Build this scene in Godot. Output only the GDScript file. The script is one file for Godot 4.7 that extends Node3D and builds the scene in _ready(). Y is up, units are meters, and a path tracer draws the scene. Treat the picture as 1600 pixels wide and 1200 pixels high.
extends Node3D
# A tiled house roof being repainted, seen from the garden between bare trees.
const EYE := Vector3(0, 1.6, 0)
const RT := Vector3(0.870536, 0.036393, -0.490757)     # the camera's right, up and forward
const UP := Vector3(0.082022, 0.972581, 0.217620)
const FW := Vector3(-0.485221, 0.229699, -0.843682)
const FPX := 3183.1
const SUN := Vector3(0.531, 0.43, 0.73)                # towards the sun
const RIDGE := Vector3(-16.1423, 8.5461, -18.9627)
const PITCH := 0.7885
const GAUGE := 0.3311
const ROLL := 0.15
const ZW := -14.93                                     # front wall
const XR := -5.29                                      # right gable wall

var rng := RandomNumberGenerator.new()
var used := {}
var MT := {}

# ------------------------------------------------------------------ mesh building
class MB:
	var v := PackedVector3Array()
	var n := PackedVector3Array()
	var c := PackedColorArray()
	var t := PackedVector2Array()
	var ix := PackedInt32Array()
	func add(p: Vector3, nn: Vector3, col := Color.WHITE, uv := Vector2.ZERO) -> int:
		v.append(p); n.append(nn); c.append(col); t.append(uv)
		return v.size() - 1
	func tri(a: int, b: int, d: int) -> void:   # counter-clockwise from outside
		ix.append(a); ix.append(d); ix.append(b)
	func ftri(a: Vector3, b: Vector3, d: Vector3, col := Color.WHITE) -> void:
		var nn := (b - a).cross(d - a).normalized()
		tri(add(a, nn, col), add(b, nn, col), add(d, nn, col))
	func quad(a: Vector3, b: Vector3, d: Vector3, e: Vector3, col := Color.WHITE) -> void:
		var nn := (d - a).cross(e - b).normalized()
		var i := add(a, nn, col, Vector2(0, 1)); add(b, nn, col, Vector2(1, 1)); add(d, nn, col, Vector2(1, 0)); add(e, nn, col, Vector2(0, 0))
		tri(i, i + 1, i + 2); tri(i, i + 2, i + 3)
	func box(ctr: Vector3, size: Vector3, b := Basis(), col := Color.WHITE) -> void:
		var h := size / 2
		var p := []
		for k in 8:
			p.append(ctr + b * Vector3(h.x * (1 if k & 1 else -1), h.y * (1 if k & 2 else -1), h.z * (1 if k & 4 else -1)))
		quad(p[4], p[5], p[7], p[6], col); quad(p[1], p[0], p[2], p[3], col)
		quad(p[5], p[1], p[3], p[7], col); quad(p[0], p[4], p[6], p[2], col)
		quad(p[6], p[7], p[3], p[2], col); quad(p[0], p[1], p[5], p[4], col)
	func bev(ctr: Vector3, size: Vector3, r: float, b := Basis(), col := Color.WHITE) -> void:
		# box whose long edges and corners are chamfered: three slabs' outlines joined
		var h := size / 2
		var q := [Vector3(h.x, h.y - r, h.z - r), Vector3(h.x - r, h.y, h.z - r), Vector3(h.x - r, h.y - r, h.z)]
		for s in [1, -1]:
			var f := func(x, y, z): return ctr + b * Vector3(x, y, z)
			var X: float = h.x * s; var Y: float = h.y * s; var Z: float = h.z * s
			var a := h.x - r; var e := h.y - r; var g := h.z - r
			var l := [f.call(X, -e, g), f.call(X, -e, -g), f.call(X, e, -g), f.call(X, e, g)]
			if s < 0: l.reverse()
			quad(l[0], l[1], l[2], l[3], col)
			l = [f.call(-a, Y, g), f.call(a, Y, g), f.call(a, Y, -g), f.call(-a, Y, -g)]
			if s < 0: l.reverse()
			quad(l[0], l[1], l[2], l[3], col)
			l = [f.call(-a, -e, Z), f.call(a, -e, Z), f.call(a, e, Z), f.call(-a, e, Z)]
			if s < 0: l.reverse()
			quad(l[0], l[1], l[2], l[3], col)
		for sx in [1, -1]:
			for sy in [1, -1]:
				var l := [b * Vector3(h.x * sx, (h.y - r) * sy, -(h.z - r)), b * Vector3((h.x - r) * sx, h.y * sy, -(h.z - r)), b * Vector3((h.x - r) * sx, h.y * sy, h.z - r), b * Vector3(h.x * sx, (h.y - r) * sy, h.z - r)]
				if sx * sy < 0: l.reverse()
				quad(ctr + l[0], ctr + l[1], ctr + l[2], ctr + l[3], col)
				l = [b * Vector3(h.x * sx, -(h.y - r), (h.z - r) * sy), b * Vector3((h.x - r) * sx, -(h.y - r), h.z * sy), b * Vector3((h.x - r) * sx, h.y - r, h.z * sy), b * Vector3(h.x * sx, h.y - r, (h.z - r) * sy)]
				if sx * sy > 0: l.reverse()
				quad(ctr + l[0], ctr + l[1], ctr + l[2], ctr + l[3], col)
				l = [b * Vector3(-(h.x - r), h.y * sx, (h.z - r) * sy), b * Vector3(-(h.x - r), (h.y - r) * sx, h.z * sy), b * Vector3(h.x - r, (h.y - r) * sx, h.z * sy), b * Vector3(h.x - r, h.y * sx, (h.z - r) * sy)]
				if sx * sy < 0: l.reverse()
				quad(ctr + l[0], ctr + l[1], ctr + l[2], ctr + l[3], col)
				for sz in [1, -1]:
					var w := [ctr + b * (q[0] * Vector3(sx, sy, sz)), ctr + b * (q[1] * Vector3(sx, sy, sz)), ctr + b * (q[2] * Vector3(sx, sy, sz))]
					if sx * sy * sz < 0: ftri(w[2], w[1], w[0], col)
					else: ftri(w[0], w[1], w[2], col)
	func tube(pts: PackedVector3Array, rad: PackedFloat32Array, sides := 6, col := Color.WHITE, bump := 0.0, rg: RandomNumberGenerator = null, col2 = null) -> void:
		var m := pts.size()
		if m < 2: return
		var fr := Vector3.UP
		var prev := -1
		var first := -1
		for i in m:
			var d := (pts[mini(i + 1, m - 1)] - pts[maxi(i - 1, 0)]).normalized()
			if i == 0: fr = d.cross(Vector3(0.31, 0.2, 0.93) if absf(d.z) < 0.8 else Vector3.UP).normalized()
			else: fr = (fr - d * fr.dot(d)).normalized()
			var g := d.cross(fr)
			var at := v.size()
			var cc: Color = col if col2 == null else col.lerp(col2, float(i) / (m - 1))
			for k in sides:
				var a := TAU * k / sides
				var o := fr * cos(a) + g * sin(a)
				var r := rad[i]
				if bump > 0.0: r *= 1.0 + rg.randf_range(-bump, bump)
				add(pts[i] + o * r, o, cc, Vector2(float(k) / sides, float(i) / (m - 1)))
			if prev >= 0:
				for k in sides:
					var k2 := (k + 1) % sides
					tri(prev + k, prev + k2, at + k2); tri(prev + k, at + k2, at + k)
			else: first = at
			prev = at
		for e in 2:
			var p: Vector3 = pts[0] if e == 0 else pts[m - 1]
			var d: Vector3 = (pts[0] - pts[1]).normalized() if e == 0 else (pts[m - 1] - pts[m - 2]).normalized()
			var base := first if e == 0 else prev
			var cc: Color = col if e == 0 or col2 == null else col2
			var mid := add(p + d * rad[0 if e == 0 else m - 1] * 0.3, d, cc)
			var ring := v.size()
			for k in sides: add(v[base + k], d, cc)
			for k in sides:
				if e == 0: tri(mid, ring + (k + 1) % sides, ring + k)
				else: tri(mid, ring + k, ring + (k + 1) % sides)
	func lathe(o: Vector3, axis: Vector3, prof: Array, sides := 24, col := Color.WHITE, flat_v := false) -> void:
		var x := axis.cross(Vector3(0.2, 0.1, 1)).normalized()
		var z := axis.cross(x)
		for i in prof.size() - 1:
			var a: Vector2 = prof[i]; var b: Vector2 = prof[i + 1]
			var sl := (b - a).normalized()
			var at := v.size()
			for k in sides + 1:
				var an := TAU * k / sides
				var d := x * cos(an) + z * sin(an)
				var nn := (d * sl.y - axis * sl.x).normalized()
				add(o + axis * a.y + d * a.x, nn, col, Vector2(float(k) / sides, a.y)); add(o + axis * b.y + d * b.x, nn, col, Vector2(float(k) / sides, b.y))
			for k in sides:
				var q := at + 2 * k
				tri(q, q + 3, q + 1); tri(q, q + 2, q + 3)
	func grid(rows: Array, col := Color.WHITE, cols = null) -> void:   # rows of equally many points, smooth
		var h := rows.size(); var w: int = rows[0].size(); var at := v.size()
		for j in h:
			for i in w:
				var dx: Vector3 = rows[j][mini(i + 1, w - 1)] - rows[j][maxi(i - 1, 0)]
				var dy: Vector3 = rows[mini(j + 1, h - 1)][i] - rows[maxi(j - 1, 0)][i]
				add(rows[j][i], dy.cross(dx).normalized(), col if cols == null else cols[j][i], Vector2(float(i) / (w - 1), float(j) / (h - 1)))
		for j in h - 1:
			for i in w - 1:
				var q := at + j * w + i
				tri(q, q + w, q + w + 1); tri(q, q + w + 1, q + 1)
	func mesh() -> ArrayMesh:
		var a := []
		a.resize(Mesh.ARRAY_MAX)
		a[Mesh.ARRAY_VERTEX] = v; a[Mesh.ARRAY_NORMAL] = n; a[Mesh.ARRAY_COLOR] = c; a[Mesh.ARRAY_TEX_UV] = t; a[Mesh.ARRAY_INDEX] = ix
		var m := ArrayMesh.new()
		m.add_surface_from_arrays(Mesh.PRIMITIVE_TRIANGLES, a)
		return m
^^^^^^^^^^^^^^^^
__EXERCISE DIRECTIONS__
Exactly as written, please reproduce the lines from the first line of the data to the line containing "const XR := -5.29", inclusive, and nothing else.

__THE ANSWER__
Build this scene in Godot. Output only the GDScript file. The script is one file for Godot 4.7 that extends Node3D and builds the scene in _ready(). Y is up, units are meters, and a path tracer draws the scene. Treat the picture as 1600 pixels wide and 1200 pixels high.
extends Node3D
# A tiled house roof being repainted, seen from the garden between bare trees.
const EYE := Vector3(0, 1.6, 0)
const RT := Vector3(0.870536, 0.036393, -0.490757)     # the camera's right, up and forward
const UP := Vector3(0.082022, 0.972581, 0.217620)
const FW := Vector3(-0.485221, 0.229699, -0.843682)
const FPX := 3183.1
const SUN := Vector3(0.531, 0.43, 0.73)                # towards the sun
const RIDGE := Vector3(-16.1423, 8.5461, -18.9627)
const PITCH := 0.7885
const GAUGE := 0.3311
const ROLL := 0.15
const ZW := -14.93                                     # front wall
const XR := -5.29                                      # right gable wall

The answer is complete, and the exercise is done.